Le village décrit dans ce récit n’est pas imaginaire. Il existe réellement, quelque part dans le massif de la Chartreuse, et sa traversée m’a toujours inspiré les plus sombres pensées, les plus noires idées.
Lors de mes trajets sur Valence, je traverse un petit village alourdi par le deuil. Là-bas, tout semble vivre au ralenti, la vie paraît s’excuser d’être présente, d’avoir vaincu la mort. Pour les habitants, le temps s’est comme arrêté sur ce terrible soir de novembre, il y a plus de trente ans. Je les vois longer péniblement les trottoirs, cherchant désespérément une raison d’avancer, attendre à la fenêtre qu’une ombre vienne les chercher, discuter en se rappelant le bon vieux temps, lorsque tout ceci n’était pas encore arrivé. Ils ont le regard lourd, l’oeil terni, les traits tirés. On ressent chez eux le malheur qui est venu frappé à leur porte cette nuit d’hiver.
Chose frappante dans ce village, tout semble graviter autour de la mort : les pompes funèbres se trouvent être le plus gros des commerces, l’église est démesurément grande, comme prête à accueillir toutes les larmes de la commune.
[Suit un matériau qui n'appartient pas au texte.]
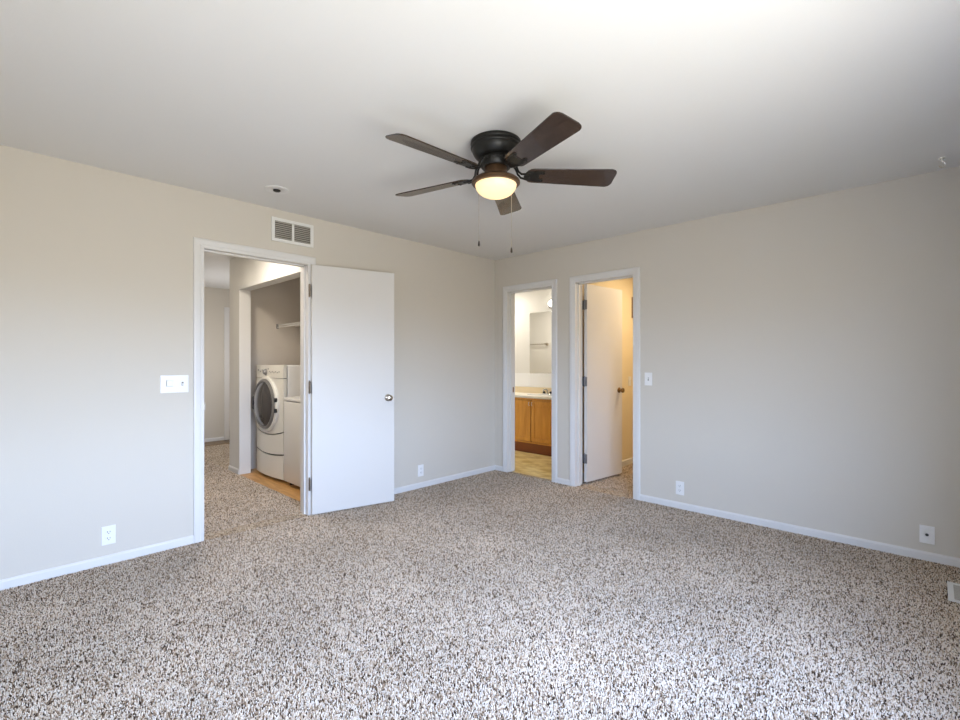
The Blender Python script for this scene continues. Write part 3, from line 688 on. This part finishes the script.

Le brouillard trouve sa place à l’entrée du petit bourg la nuit, semblant prévenir le danger en nous enveloppant dans une couverture moite. Le Guiers, petit cours d’eau traversant les villages en amont, se retrouve baptisé "Guiers Mort". Les bâtiments sont gris et la place du village est encastrée entre deux routes à fort trafic. Le cinéma, seul lieu d’évasion, l’endroit où les jeunes peuvent se retrouver et oublier l’espace d’un instant leur triste condition, est juxtaposé à l’église, comme si l’oubli et la légèreté d’esprit étaient à jamais bannis de ces murs.
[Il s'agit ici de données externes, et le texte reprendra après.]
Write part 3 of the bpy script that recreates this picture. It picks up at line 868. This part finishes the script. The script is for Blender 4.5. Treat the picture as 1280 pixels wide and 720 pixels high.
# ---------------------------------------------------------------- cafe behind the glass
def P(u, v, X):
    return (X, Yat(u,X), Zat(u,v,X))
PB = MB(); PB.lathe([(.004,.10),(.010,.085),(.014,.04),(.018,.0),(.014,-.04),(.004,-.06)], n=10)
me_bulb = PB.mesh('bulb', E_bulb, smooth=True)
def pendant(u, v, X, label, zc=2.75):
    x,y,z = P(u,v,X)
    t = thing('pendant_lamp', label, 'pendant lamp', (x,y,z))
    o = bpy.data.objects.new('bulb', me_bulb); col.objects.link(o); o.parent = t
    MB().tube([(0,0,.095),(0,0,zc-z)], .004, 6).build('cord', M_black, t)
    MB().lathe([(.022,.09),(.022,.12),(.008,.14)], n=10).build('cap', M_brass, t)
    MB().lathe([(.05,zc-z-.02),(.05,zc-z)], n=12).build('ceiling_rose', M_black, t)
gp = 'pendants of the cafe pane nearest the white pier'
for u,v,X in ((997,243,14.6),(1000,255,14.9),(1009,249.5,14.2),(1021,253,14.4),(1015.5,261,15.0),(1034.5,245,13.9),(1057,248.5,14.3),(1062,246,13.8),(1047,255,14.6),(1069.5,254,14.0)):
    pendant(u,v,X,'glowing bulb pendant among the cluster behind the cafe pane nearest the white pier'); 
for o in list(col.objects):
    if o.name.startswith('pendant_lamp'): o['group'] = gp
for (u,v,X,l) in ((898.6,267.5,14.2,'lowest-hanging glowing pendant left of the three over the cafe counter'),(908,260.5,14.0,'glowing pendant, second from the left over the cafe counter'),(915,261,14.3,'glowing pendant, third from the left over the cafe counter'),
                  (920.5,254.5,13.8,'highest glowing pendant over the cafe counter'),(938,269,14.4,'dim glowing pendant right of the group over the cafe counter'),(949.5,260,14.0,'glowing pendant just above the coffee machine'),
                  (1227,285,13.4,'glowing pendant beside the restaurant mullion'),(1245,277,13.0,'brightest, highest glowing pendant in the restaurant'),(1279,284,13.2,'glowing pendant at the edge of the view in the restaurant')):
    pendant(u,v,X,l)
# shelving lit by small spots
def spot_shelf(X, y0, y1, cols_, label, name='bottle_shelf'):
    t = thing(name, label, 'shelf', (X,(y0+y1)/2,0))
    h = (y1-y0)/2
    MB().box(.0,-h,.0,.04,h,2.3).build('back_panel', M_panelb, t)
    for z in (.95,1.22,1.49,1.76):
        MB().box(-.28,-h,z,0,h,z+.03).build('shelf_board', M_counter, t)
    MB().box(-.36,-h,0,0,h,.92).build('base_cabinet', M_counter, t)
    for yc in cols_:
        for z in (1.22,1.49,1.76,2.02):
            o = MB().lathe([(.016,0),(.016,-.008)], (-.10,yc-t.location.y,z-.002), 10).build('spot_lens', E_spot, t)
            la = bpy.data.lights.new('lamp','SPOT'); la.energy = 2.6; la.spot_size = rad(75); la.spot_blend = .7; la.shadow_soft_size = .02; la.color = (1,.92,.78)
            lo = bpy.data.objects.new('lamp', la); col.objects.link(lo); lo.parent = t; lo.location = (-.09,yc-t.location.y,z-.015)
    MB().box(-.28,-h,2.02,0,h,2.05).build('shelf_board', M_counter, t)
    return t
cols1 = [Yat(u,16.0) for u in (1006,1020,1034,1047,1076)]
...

En sortant du village, quelque part sur la gauche, perdu entre deux forêts déboisées, un monument attire l’attention. Un bloc de granit s’élevant vers les cieux. Quelques noms sont gravés dans la pierre, avec des dates. A ses côtés, le vestige d’un portique rappelle qu’un lieu public se trouvait jadis ici. En prenant le temps de s’arrêter, nous pouvons aisément comprendre la cause de tout ceci.
Plus de trente années en arrière, une boîte de nuit permettait aux jeunes de la région de se retrouver le soir, de fêter la semaine passée, l’anniversaire à venir, les fiançailles d’un proche ou autres émotions d’enfants. Les jeunes gens étaient comblés de venir dans ce lieu récent et original. Celui-ci suscitait tellement d’engouement que les portes se trouvaient fermées passé une certaine heure, pour mieux se protéger des resquilleurs, et un tourniquet permettait de contrôler les allées et venues.
Un soir de novembre, une étincelle s’élança du chauffage, alors en pleine installation. Les flammes vinrent presque immédiatement ensuite, se répendant dans tout le bâtiment à la vitesse d’un souffle de vent. Les adolescents voulurent échapper à l’horreur, s’enfuir face au feu qui léchait déjà le mobilier. Ils trouvèrent la porte close et le tourniquet empêchait toute tentative de fuite. Ils durent s’abandonner aux flammes, se laisser brûler sans pouvoir agir.
Le lendemain, la boîte de nuit n’était plus qu’un petit tas de cendres fumantes, le sol jonché de corps sans vie. Au milieu de nulle part, comme sorti de terre, se dressait le portique encore intact de l’entrée. Le tourniquet qui avait empêché les personnes de fuir était devenu le symbole de cette tragédie.
Ainsi, si vous prenez le temps de vous arrêter lors de vos trajets sur cette nationale, vous apercevrez, coincé entre les deux forêts, la stèle dédiée à l’horreur, le granit dressé et le tourniquet, ultime vestige du drame passé. Vous ressentirez aussi toute l’abomination qui pèse sur ce village, comme je vous l’ai conté plus haut. Ayez une petite pensée pour ces victimes. C’était le 1er novembre 1970, trois seulement étaient majeurs. Ils étaient 142.